To the editor:
When my wife and I read in the online Bainbridge Review that personal fireworks were banned this year, we were very pleased.
Aside from the stated reason for the ban being the extreme fire hazard, the explosions on previous Fourth of July evenings and the days leading up to it cause panic in one of our two dogs. The male dog shakes and paces for hours keeping us up as he needs to be held almost the entire night.
At the end of the previous week I had gone to the police and asked what to do since fireworks were already being discharged in significant numbers. I was told to call 911 and report it, which I did several times, although it appeared to make no difference.
On the Fourth, I fully expected that vast number of people, including those who feel that celebrating our independence with fireworks made in China, would decide following the legal injunction was important.
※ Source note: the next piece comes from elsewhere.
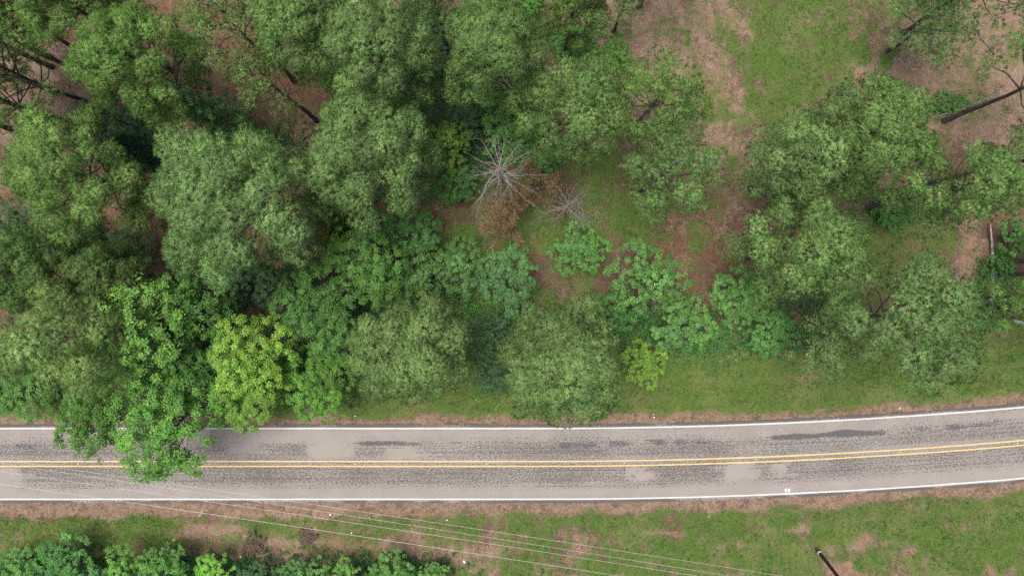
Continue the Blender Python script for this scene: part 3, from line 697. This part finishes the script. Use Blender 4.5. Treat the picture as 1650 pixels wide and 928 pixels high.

I could not have been more incorrect. At about 8, we arrived home from a barbecue at a friend’s house where we had not heard any fireworks.
But when we arrived to our home, which is on a sunny hill with high fire hazard potential, the fireworks were in full swing, and continued until well after midnight. There were thousands of explosions including some that were enormous. Since it was hot and windows were open, the smell of gunpowder filled the house, and it was so smoky outside I could not see whether or not a brush fire had been started.
Personally I would be for a permanent ban on fireworks in the years ahead, although just keeping the celebration to one night with strict enforcement of the ban non-Independence Day fireworks usage would be fine. But this is what was supposed to be happening now, and it seems an utter failure.
I fully understand that the police are overworked and cannot be everywhere at once, but it is hard to understand people’s inability to police themselves and both follow the law and use good judgment regarding using fireworks when the environment is so obviously dangerous.
My wife has declared this the last year she will celebrate the Fourth at home, which is sad to me. I enjoyed having a barbecue with friends up until 8 p.m. and then it was not only not fun, it was painful and frightening.